Title: The Southern Urmia Basin in the Early Iron Age
Author(s): KROLL, Stephan
Journal: Iranica Antiqua
Volume: 40    Date: 2005   
Pages: 65-85
DOI: 10.2143/IA.40.0.583200

Abstract :
The culture of the Early Iron Age, as excavated in Hasanlu V-IV and Dinkha III-II, has been known for several decades, though more details on the excavations there still await publication. The hallmark of this period is Grey Ware, as defined by R. H. Dyson Jr. and T.C. Young Jr. Later at Kordlar Tepe A. Lippert was able to show that Eastern Anatolian Rillenkeramik (tentative translation: Groovy Pottery) partly overlaps with Young's Grey Ware horizon.
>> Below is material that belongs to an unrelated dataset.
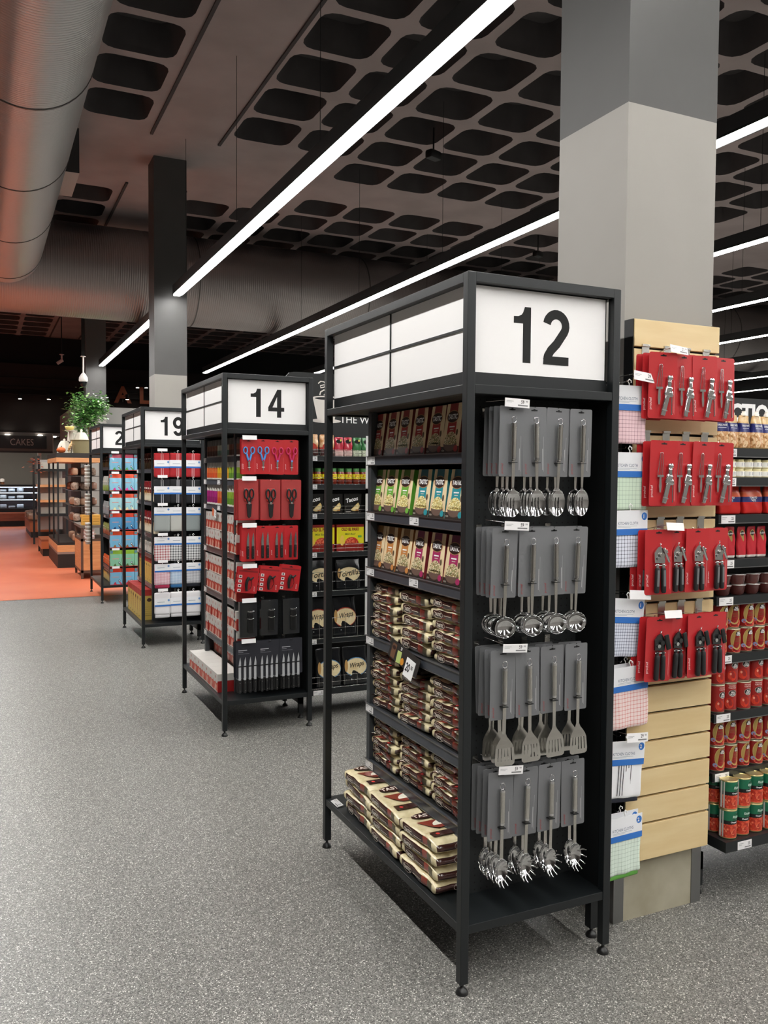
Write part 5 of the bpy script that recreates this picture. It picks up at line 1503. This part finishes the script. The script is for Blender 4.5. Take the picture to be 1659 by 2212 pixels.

Of special significance is Lippert's upper level in Kordlar, Kordlar I. There no Grey Ware was found but a new type of very late Early Iron Age pottery, a reddish-brownish ware decorated with little knobs (“Knob Pottery”) was present. Groovy Pottery was also found in this level. No Urartian pottery was found in this latest Kordlar level. There are, however, many more sites in the southern part of the Urmia Basin, that can be attributed to this period. They were not covered by the Hasanlu project, but found during the surveys that Stuart Swiney, Wolfram Kleiss and others did some thirty years ago.